A child’s brain is naturally equipped and wired to acquire a language. In fact, the brain makes this a priority, along with learning how to walk, in order for the individual to be able to communicate as fast as possible. This is why children, especially babies acquire a language much easier, faster and better than adults.

While acquiring more than one language, many new areas of the brain are developed, for example babies raised multilingually have a much better capability at distinguishing different languages and their response to speech is very different than the one of monolingual babies. Multilingual children are proven to have better analytical, social and academic skills, in addition to better reading and writing skills.

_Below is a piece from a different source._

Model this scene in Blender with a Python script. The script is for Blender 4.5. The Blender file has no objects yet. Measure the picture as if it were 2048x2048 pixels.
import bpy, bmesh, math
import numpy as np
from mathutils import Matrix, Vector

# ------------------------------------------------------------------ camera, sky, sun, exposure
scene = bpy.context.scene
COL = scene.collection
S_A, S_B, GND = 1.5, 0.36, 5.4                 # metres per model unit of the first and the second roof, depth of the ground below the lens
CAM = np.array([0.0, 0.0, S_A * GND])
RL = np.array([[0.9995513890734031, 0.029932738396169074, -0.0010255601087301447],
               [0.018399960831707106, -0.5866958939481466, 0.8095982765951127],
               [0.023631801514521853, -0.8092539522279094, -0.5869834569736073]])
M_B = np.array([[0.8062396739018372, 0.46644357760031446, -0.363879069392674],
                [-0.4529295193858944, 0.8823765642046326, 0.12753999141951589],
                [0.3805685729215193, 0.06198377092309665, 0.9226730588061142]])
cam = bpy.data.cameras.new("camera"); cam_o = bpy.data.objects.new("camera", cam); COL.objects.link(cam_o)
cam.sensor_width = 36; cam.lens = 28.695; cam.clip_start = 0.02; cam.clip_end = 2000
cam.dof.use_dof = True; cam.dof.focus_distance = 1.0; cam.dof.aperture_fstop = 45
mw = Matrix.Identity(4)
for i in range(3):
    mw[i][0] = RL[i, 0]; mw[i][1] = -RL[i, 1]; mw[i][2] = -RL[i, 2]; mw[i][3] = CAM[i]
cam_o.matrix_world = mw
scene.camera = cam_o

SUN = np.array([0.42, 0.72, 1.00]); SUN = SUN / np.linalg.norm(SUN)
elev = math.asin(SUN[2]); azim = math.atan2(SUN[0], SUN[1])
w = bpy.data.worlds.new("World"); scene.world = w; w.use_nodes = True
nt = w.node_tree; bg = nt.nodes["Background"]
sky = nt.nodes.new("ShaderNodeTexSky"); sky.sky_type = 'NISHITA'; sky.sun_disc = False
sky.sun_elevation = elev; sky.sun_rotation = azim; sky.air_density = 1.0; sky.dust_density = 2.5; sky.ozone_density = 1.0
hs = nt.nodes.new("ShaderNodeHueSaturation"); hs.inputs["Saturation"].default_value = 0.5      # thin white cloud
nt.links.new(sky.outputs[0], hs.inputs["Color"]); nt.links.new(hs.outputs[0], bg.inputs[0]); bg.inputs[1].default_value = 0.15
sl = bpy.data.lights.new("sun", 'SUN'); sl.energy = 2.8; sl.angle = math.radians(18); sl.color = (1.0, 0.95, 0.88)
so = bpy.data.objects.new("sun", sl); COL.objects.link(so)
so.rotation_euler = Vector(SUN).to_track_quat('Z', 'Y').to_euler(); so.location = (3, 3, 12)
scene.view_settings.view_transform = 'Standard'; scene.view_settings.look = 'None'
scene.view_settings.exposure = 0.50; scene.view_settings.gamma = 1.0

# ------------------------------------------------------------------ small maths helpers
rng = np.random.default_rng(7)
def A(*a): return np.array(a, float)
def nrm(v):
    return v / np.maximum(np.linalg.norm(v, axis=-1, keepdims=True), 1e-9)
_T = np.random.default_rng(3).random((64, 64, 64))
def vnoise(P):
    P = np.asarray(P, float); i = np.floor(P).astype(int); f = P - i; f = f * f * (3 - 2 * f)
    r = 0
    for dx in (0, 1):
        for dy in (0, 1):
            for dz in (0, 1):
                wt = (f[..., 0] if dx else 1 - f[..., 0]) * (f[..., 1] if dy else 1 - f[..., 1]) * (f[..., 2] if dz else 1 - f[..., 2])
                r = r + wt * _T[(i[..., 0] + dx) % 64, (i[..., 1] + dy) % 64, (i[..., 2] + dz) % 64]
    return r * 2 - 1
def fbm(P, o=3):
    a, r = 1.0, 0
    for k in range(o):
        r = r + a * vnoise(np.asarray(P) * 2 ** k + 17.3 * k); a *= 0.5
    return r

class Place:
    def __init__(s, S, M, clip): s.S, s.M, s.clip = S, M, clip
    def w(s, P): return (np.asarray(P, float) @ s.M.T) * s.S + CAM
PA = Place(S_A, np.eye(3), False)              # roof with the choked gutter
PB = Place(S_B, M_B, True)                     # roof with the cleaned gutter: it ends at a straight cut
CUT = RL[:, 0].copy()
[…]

Knowing more languages helps an individual feel self-assured and at ease in different environments, but also naturally increases the acceptance of other cultures and understanding of cultural differences.

Furthermore, the more languages a person speaks, the larger source of information they have. If a person specializes in a certain field, they can gain more than double amount of first-hand knowledge, if they are able to do research in more languages.

Ultimately, if a multilingual person wants to study more languages later on in life, they already have a big advantage since for them the differences in sounds, stress, rhythm, intonation and grammatical structures are easier to spot and learn. The same goes for languages with similar vocabularies.
Why is it better to promote multilingualism at an early age?
Babies are born with the ability to distinguish the unique sounds of any language in the world. This begins to diminish around 8 months of age, as the brain begins to make the connections necessary to recognize and learn the language they are exposed to most frequently, and they lose the ability to perceive sounds they have never heard between the age from 5 to 7 years old.
Do children that speak only one language have larger vocabularies than children that speak two or more languages?
This might be true if we only compare the vocabulary in one language. However, in multilingual children if the vocabularies of all languages are combined the total number of words they know is larger by 80 % by every language.
Do children mix up languages? Will it lead to confusion?
This can happen at the beginning especially in cases where the child doesn’t know the word they need in the specific language so they use a word from another. This diminishes later on, as the vocabularies in all languages become sufficient. Children also have an internal switch where they almost never interchange. The general rule is, that one teacher or one person must always speak one language to a child or in front of the child. That is why Espania kindergarten hires foreign teachers unable to speak Slovak.
Isn’t it better to learn only one language at a time?
In fact, after one language is learned properly, the brain becomes more rigid in recognizing speech patterns and speech sounds, so it takes much more motivation, effort and time to introduce a new language after. Instead, the best strategy is learning them simultaneously.
Isn’t learning more than two languages too much?
As long as they have consistent interaction, children will have no trouble learning more than two languages. Their brains are still very open to absorbing a great deal of new information and every child has the intellectual capacity for it. In order for a child to acquire a new language on bilingual level, the child must listen to it or speak it for 50 hours/month. Espania kindergarten's trilingual classroom provides from 56 to 60 hours of each language with a native teacher.